The reason or purpose of the filing of the account presently before the court is the lapse of time since the last accounting and to secure approval of the transfer to income of various stock dividends and rights received since the last accounting. . ..
This is a testamentary trust under the will of decedent, who died November 20, 1942. Decedent gave the residue of her estate in trust to pay the net income one half each to her son William Wonderly Fitter, Jr., and her daughter, Rachel Fitter, for their lives. Each life beneficiary is given limited testamentary power to appoint one half of the principal among descendants. In default of exercise of that power, the remainder goes to the child’s descendants living on his or her death per stirpes.
Both decedent’s children survived her and the trust for them became operative. Rachel Fitter, the daughter, is still living, unmarried and without issue. Wil*339liam Wonderly Fitler, Jr., the son, died May 30, 1947. By his will, he exercised his power of appointment over his one half of principal. He appointed it in trust to pay income to his son, William Wonderly Fitler, III, and to his daughter, Margaretta Large Fitler Rockefeller, in equal shares for their lives and, on the death of each, one half the principal to his and her issue.
Both children of William Wonderly Fitler, Jr., survived him and are still living. By reason of his death, an account of the entire trust was filed and an adjudication of this court, dated February 4, 1948, awarded one half of the balance of principal back to the surviving trustee in continuing trust for Rachel Fitler. It is this fund which is before the court on the present accounting. The other one-half balance of principal of the entire original trust was awarded to the trustees appointed by William Wonderly Fitler, Jr., in the exercise of his power of appointment for his two children.
In paragraph 15 (b) of her will, decedent directs payment of one half the net income of the original trust of the entire residuary estate to her daughter Rachel for life. Then, in paragraph 19(h), she provides as follows:
“(h) All extraordinary dividends declared upon corporate stock held in trust, whether payable in cash, stock, rights to subscribe to stock of the issuing or another corporation, or otherwise, shall be treated wholly as income, but any profits realized from such stock, either upon the sale of the stock held in trust, or upon the sale or dissolution of the issuing corporation, or otherwise, shall be treated wholly as principal”.
The account presently before the court covers the period from May 3, 1948, to August 5, 1965, and during that period, there were received stock dividends and rights to subscribe, totalling 42 in number.
In the present accounting, stock dividends received by the trustee range between two percent and 100 *340percent. Twenty-seven of these dividends are six percent or less; 15 of these dividends are between eight percent and 100 percent.
Ordinarily under the Principal and Income Act of July 3, 1947, P. L. 1283, the 15 dividends would be principal, but that statute applies only where there are no provisions in the trust instrument; hence, paragraph 19 (h) of the will expressly overrides the statute, and the stock dividends exceeding the six percent are clearly income distributable to the life beneficiary.

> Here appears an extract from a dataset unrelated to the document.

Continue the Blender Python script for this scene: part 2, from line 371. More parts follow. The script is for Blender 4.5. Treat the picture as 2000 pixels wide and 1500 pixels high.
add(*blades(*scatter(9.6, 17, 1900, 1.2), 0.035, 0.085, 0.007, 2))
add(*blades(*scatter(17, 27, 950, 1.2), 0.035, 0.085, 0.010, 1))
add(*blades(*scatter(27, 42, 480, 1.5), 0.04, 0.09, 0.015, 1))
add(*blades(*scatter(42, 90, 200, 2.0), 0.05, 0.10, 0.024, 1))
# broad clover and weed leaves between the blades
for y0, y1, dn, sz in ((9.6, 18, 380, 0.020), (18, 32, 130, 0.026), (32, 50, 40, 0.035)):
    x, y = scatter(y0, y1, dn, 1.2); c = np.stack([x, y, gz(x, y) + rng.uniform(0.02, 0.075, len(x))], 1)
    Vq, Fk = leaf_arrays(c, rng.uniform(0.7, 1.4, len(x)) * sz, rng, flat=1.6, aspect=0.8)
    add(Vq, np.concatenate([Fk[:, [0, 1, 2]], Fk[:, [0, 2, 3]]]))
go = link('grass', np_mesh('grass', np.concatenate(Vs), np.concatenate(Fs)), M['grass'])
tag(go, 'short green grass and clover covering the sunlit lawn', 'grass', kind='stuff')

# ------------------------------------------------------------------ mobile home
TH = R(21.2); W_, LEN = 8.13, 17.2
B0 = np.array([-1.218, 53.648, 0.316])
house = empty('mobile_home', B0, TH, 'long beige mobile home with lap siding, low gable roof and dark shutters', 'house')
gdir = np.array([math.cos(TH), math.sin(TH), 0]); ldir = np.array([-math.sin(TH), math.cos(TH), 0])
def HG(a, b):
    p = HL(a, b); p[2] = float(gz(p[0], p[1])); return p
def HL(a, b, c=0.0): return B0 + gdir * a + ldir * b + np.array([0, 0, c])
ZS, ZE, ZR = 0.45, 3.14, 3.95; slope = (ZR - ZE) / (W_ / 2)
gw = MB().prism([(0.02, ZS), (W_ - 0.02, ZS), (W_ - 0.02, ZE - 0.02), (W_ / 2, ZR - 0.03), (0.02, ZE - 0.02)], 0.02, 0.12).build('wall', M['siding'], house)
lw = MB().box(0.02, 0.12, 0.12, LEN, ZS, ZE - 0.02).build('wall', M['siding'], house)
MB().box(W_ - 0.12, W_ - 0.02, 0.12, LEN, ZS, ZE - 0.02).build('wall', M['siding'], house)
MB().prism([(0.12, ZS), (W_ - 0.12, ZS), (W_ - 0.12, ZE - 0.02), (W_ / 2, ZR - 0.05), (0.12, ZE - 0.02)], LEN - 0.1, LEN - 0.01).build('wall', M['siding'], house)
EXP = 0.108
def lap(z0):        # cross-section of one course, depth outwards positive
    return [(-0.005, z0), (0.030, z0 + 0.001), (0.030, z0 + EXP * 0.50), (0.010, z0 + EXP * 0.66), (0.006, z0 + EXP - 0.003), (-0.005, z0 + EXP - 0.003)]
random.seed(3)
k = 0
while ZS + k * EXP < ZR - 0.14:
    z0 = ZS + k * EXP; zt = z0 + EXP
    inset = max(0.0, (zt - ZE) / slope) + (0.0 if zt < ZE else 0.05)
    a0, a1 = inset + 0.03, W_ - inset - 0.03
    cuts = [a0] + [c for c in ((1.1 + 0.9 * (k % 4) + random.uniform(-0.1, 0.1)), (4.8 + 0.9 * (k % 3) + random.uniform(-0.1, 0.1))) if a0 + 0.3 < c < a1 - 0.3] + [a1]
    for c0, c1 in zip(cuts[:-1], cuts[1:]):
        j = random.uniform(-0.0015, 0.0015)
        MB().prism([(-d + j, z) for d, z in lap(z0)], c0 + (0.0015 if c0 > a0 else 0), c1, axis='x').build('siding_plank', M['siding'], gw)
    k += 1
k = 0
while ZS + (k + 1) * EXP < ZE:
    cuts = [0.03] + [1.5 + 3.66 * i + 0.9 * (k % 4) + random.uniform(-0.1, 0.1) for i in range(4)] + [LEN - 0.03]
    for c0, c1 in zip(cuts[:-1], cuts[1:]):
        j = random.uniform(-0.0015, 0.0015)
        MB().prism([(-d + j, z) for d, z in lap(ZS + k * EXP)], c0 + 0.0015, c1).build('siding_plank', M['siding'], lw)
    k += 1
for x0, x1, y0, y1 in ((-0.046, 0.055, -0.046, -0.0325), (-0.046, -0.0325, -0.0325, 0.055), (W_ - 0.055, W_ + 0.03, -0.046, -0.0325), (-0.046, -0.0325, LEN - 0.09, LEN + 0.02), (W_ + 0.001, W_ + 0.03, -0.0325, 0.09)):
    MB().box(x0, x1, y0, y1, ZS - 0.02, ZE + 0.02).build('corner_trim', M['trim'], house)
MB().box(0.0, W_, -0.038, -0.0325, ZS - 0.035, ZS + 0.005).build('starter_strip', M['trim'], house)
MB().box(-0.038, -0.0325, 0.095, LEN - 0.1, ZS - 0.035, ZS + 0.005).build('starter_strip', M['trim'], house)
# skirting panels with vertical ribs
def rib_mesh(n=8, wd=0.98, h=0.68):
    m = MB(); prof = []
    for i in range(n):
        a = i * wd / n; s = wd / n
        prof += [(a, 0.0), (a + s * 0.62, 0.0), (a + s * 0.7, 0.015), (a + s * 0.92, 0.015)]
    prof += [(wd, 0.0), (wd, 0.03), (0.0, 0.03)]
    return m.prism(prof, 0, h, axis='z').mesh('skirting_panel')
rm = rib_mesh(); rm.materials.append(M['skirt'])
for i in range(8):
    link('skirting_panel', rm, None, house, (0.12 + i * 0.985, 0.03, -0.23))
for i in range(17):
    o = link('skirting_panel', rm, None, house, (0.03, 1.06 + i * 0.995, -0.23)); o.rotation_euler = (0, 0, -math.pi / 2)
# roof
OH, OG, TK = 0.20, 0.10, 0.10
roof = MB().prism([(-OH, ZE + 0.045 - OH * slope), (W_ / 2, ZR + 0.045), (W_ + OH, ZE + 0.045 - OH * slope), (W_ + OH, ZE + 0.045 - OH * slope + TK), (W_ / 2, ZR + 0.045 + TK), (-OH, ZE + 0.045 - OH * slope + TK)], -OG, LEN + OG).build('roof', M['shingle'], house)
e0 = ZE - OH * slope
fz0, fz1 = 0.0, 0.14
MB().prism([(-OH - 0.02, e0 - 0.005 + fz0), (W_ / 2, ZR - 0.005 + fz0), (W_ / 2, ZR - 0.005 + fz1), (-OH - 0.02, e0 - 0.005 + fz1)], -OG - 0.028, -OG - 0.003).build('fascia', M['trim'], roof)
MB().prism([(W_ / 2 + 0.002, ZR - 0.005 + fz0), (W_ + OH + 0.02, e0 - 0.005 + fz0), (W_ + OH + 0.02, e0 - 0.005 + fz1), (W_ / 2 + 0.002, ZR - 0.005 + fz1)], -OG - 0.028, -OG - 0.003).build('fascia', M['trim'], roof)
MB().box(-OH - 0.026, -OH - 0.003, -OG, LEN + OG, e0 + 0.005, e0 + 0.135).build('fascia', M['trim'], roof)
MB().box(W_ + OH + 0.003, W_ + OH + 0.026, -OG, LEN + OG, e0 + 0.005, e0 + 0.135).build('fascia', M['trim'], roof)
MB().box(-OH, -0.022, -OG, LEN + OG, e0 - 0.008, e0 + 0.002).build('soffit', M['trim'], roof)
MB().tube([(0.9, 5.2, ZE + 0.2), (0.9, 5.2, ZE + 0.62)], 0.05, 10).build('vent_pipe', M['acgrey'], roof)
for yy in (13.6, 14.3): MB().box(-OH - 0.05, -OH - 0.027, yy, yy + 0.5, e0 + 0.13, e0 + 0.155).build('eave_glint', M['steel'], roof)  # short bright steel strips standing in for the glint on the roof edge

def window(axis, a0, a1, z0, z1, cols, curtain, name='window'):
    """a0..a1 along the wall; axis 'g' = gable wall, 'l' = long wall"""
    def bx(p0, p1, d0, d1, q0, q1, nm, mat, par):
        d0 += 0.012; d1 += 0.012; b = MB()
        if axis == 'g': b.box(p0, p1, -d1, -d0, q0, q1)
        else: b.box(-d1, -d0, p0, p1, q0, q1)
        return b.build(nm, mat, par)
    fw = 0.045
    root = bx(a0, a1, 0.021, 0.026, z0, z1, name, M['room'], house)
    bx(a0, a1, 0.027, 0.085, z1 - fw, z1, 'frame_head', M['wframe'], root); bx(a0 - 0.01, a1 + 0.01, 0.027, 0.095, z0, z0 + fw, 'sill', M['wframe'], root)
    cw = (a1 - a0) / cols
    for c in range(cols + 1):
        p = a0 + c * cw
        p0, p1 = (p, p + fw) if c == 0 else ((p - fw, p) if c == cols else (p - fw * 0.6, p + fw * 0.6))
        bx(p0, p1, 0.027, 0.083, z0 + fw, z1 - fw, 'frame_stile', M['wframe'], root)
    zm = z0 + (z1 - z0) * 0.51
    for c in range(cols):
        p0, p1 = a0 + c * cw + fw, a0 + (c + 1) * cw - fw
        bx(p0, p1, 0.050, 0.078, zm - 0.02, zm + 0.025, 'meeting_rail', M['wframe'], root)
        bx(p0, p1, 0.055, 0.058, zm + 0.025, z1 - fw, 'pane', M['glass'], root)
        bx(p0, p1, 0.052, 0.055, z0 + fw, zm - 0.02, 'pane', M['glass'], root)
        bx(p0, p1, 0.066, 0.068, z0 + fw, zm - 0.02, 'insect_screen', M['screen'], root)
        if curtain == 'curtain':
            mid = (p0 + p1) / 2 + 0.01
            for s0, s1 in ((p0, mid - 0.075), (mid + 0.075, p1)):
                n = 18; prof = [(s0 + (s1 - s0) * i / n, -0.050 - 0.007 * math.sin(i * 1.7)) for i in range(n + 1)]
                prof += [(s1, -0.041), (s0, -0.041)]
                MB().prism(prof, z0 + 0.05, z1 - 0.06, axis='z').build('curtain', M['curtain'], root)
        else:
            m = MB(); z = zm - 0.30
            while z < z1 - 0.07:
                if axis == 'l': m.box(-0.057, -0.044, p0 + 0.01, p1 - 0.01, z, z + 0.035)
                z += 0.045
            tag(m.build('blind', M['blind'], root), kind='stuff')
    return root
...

This leaves open only the stock dividends of six percent or less. Three of these six percent dividends were declared after the Act of August 1, 1963, P. L. 442, amending the Principal and Income Act of 1947, and by virtue of that statute these three dividends are clearly income.
This leaves for further discussion the 24 dividends of six percent or less which were received between July 3, 1947 (Principal and Income Act of 1947), and September 30, 1963, the effective date of the amendments of the Principal and Income Act of 1947.
In Pew Trust, 411 Pa. 96, decided on May 29, 1963, the court held that the intent of settlor that stock dividends of six percent or less be treated as income was supplied by the general knowledge that such dividends were income without need for anticipating a future change by statute including express provisions in a trust instrument. The Fitler will, however, is not entirely silent, as was the trust instrument in Pew Trust, on the subject of stock dividends. In the case before the court, testatrix here did spell out expressly her intent as to extraordinary dividends only, paid in cash, stock, or rights; thus, by using the term extraordinary, the words “ordinary stock dividends” would seem to be excluded, because they have been omitted from the itemization of those dividends to be treated as income. Thus, the real question is whether such exclusion of *341ordinary dividends evidenced testator’s intent that ordinary stock dividends are to be treated as principal. I think not. I conclude that Mrs. Fitler had the right and no doubt did rely on the general knowledge that ordinary stock dividends are income, and confined her expressions of intent only to those dividends which required special attention, which explains the use of the word “extraordinary” dividends and her reason for not dealing expressly with ordinary stock dividends. To rule otherwise would attribute to testatrix a contradictory intent; i.e., to give away as income 100 percent stock dividends but to retain in principal two percent dividends. This she did not intend. Although Pew Trust is somewhat distinguishable, it is helpful, and I conclude that the 24 stock dividends of six percent or less declared between the Principal and Income Act of 1947 and its amendment in 1963 are income, and awards hereinafter made are made consistent with this conclusion....
And now, March 9, 1966, this adjudication is confirmed nisi.